DENDEN
O caminho de Denise Rausch até DenDen foi espinhoso. Nasceu na pobreza, no interior de Minas Gerais. O pai, banhado em cachaça, fez gato e sapato da mulher e depois abandonou a família. A mãe, para criar dois meninos e duas meninas, tinha uma pensão barata. Denise, ainda pequena, mostrava personalidade e não gostava do desrespeito dos hóspedes. Na escola, surpreendia os professores pela inteligência e capacidade de trabalho.
Sem estímulo, sem apoio, em um ambiente hostil, fez como aqueles personagens de desenho animado quando caem num pântano ou na areia movediça: puxam-se pelos próprios cabelos. O estudo foi seu caminho. De exame em exame, de bolsa em bolsa, se viu cursando Economia na FGV. Ali, um renomado professor ficou impressionado com seu talento para trabalhar com números. E lá foi ela para um doutorado nos Estados Unidos.
Seu valor sempre acabava sendo reconhecido e ela consegue um ótimo emprego no Banco Mundial. O salário era polpudo mas a tarefa era complicada e perigosa. Denise tinha que viajar para países em desenvolvimento e checar o bom ou o mau uso da verba emprestada pelo banco. Foi ameaçada e não adiantou. Ofereceram-lhe suborno e não adiantou. E ela jurava que certa vez, em determinado país africano, tentaram envenená-la. Quem disse que vida de economista não tem aventura.

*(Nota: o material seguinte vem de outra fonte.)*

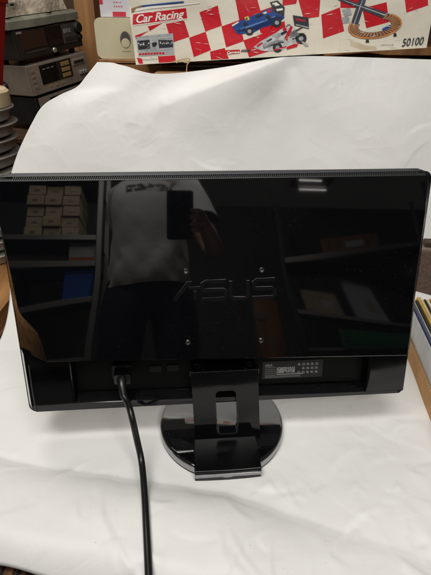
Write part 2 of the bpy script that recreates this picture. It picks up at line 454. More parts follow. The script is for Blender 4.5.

Casou-se com um canadense e teve dois meninos. Ficaram alguns anos juntos mas ele desapareceu sem dar aviso. Tinha suas próprias questões. Feliz com seus filhos, ela não pensava mais em casar. Numa dessas festas que congregam pessoas de diferentes instituições, uma mistura de evento social e de reunião de trabalho, nem percebeu o interesse muito especial que um economista inglês — este do FMI, lhe dedicava. Era solteiro, apaixonado pela observação de pássaros e ficou encantado ao ouvir a resposta que ela deu a quem lhe perguntou acerca do casamento: Denise disse que não havia dado certo, mas que gostava de casamento, tinha gostado de estar casada. Nenhum rancor, nenhuma queixa, nenhum remorso.
O tal inglês lhe telefonou e ela, distraída, nem lembrava dele direito. Mas ele insistiu. Denise aceitou sair com ele e logo o trouxe para conhecer os meninos. Depois, a decisão ficou na mão das crianças, pois caso elas não tivessem gostado dele, nada feito. Elas gostaram, muito, era um homem bom, gentil, educado. Os meninos não sabiam, mas tinham ganho um pai e tanto. Juntos, tiveram uma filha.
O tempo foi passando e depois da aposentadoria, finalmente ela era DenDen, cercada de filhos e netos. Sem falar em noras, genros, sobrinhas e sobrinhos, porque no coração dela cabia todo mundo. Gostava de cachorros, de romances policiais e de restaurantes. Se não era bem tratada, brigava, exigia. Se era bem tratada elogiava e deixava uma gorda gorjeta. Dizia que gostava de remunerar quem trabalhava bem.
Era ótima cozinheira e o feijão dela tinha um daqueles temperos pessoais e intransferíveis. Ir ao supermercado com ela era uma experiência antropológica. As geladeiras e os armários da cozinha pareciam estar se preparando para a Terceira Guerra Mundial.
Ignoro como aprendeu, mas sabia sambar no pé como ninguém e não faria feio numa ala das baianas. Mineira, um dos seus maiores prazeres era uma boa conversa em que ela passava a limpo sua vida, os bons e maus momentos.
Sua grande alegria, alma generosa que era: o Natal. Meses antes solicitava listas e listas a toda a família, para poder providenciar os presentes. Reclamava de quem pedia pouca coisa. A ex-menina pobre queria dar a todos o que nunca teve.
Foi embora desse mundo em um Primeiro de Abril, talvez para lembrar à gente que deve ser uma brincadeira, isso não pode ter acontecido.
Alguns dizem que ela foi minha sogra, mas eu duvido: toda vez que olhava para ela eu só via a DenDen.